Sein Bruder Tim (Patrick Brammall) sorgt sich um Griff. Er ist extra aus Adelaide in seine Stadt gezogen, um ein Auge auf ihn zu haben und darauf aufzupassen, dass er nicht wieder in seiner Superheldenfiktion zu leben beginnt. Griff versteckt seine abendlichen Aktivitäten daher vor dem Bruder. Eines Tages bringt Tim seine neue Freundin Melody (Maeve Dermody) vor. Was Tim nicht weiß, ist dass Melody, die ebenso verschüchtert und verschroben wie Griff wirkt, auch in einer Phantasiewelt lebt, wenn auch in weitaus weniger starkem Ausmaß. Sie ist davon besessen, dass es physikalisch möglich sein müsse, durch Wände zu gehen, und sitzt stundenlang in ihrem Zimmer im Haus ihrer Eltern, um Berechnungen anzustellen und es immer wieder zu versuchen.
Griff und Melody merken gleich, dass sie etwas gemeinsam haben, und nach einigen Anlaufschwierigkeiten, die den sozialen Unzulänglichkeiten der beiden geschuldet sind, entwickelt sich eine Liebesgeschichte. Griffs nächtliche Ausflüge haben die Polizei auf ihn aufmerksam gemacht: Sie sucht einen Stalker, der nachts in einem albernen Kostüm durch die Straßen rennt und mit seinem merkwürdigen Verhalten für Aufmerksamkeit sorgt. Irgendwann kommt Tim dahinter, dass Griff wieder den Superhelden spielt und versucht Melody dazu zu bewegen ihm dabei zu helfen, Griff auf den Boden der Tatsachen zurückzuholen. Doch Melody hat eine ganz andere Sicht der Dinge.

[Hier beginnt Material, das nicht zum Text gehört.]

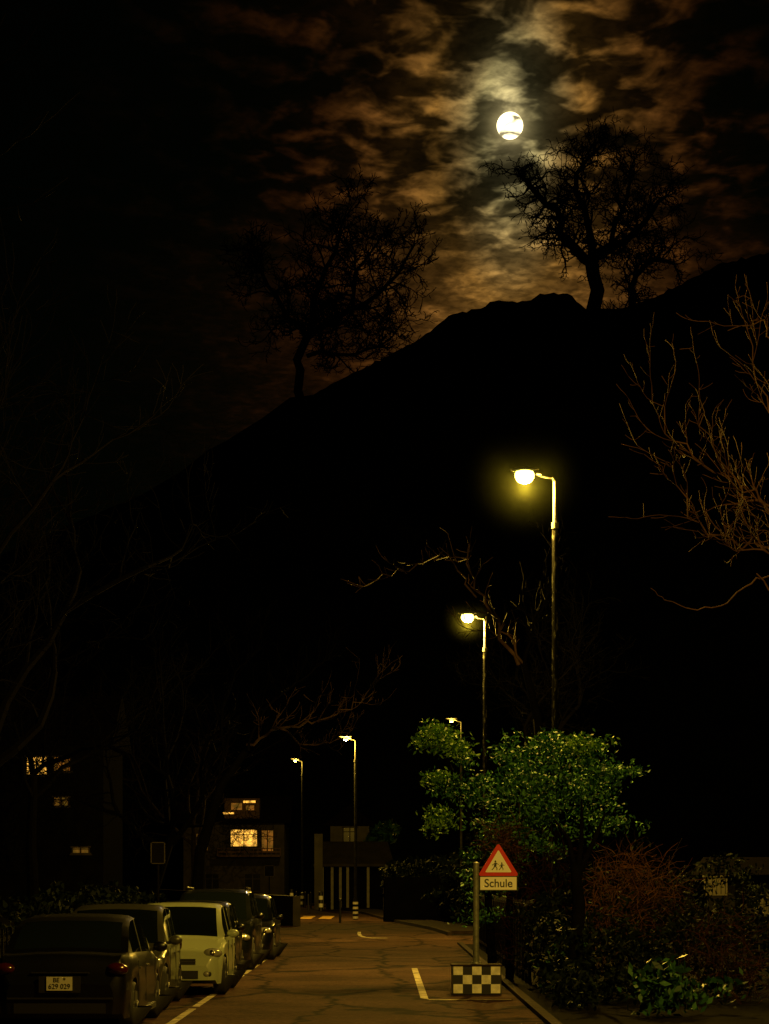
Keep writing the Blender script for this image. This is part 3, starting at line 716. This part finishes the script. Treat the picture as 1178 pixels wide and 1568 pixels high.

„Griff the Invisible“ ist von der ersten bis zur letzten Minute ein großes Vergnügen. Wie Ford seine schrulligen Figuren in Szene setzt, wie er zunächst ein Verwirrspiel um den vermeintlichen Superhelden spielt, wie er Menschlichkeit mit feinem und kräftigerem Humor paart, wie er den Film dramaturgisch aufgebaut hat, wie er im direkten Vergleich Griffs Phantasiewelt und die Wirklichkeit zeigt, die dahinter steht, ohne seinen Helden dabei jemals der Lächerlichkeit preiszugeben – all das ist handwerklich überzeugend, hintergründig witzig und an manchen Stellen sehr berührend.
Eine große Sensation des Films ist für mich Ryan Kwanten, den ich nur als den grobschlächtigen, minderbemittelten, dauervögelnden Bruder aus der Vampir-Fernsehserie „True Blood“ kannte – und dem ich daher diese Rolle und ein so feines anrührendes Spiel nicht zugetraut hätte.
Fords Film ist zwar, obwohl keine Kinder oder Jugendlichen mitspielen, in der Sektion 14plus gut aufgehoben. Doch die Geschichte funktioniert genau so gut für ein erwachsenes Publikum. Das lege ich jetzt jedenfalls einfach mal so fest – denn wenn es anders wäre, müsste ich jetzt gestehen, dass ich mir bei einem Kinderfilm ein Tränchen verdrückt habe.